Poníamos rumbo a la terminal de
autobuses dentro de la estación de Dongzhimen con la sección de Mutianyu de la
Gran Muralla entre ceja y ceja, la mejor conservada de todas, tras su
construcción en el siglo VI y su reconstrucción en el XVI. Tras paradas en Huairou
y en el propio centro de visitantes de la muralla, llegábamos dos horas después
a los pies de la maravilla, en lo que algún torreón ya asomaba parte de su
estructura, tímido.
Decidimos ascender andando la
gran escalinata hasta palpar la roca. Ya dentro, casi solos, en una especie de
milagro viajero, seguimos subiendo, atravesando torres de vigilancia hasta
llegar a un punto donde las vistas de los valles a ambos lados de la
fortificación, que se perdía maltrecha en el horizonte, no podían mejorar. Aquí
la muestra.
Sin mucha expectativa, deshicimos
el camino y descendimos la ladera en trineo por el tobogán oculto entre la
maleza, desatado en mi caso, en lo que se convirtió en otra de las grandes y
más divertidos recuerdos del viaje.
En el tercer y último día en
Pekín, fuimos donde mi emperatriz imaginaria pasaría sus periodos estivales, el
Palacio de Verano, un espectacular complejo de lagos, jardines y palacetes
dispuesto para la ensoñación y el regocijo, donde el Gran Corredor y la Pagoda
del Buda Fragante son claros protagonistas.

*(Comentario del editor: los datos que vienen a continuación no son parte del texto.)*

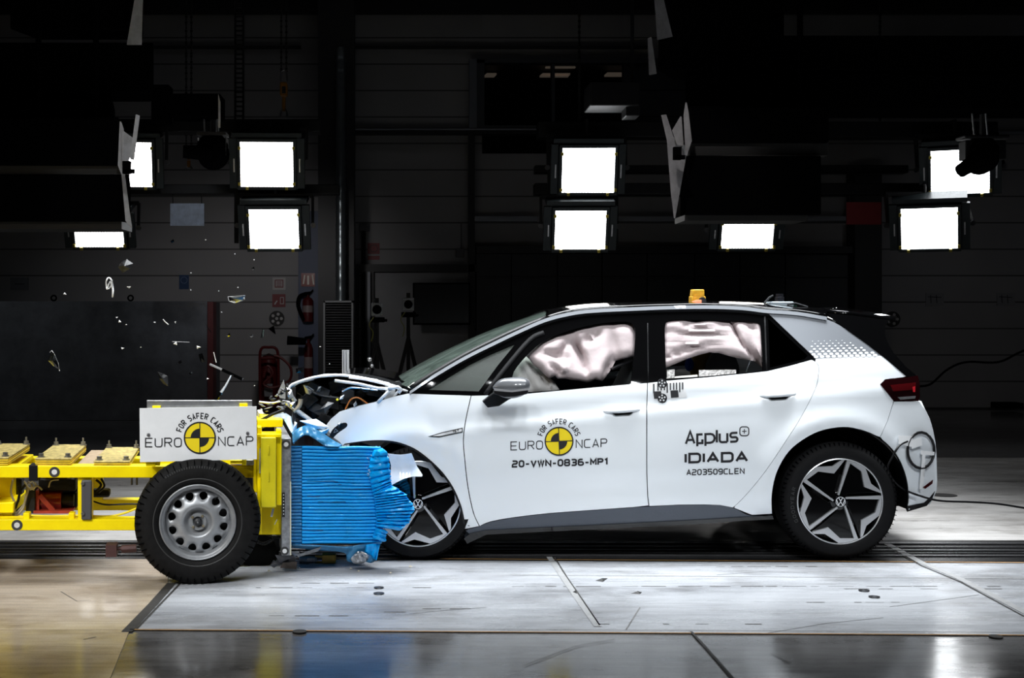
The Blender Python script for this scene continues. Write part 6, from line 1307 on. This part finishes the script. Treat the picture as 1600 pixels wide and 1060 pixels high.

Y como si hubiésemos pretendido
dejar lo bueno para el final, las paradas de metro de Nanluoguxiang y Sichachai
esconden, en mi opinión, los más llamativos hutongs de la ciudad, Mao´er, que
inspiró en parte el comienzo de esta entrada, y Yandai, famoso durante la
dinastía Qing por la cantidad de tiendas de pipa de fumar que albergaba, en
plena zona de Yindinqiao, a orillas del lago, animada y concurrida como pocas.
Hasta aquí China, en lo que
seguramente sea un hasta luego.
Y hasta aquí un 2016 viajero en
el que he plantado cara al mismísimo Phileas Fogg. Casi una decena de países
nuevos por marcar un hito, nada comparado con el número de experiencias de
valor incalculable vividas y compartidas. Las puerta de 2017 se abren.
Gracias a todas y todos por acompañarme en esta gran aventura. Hasta Enero viajeros, con mucho más.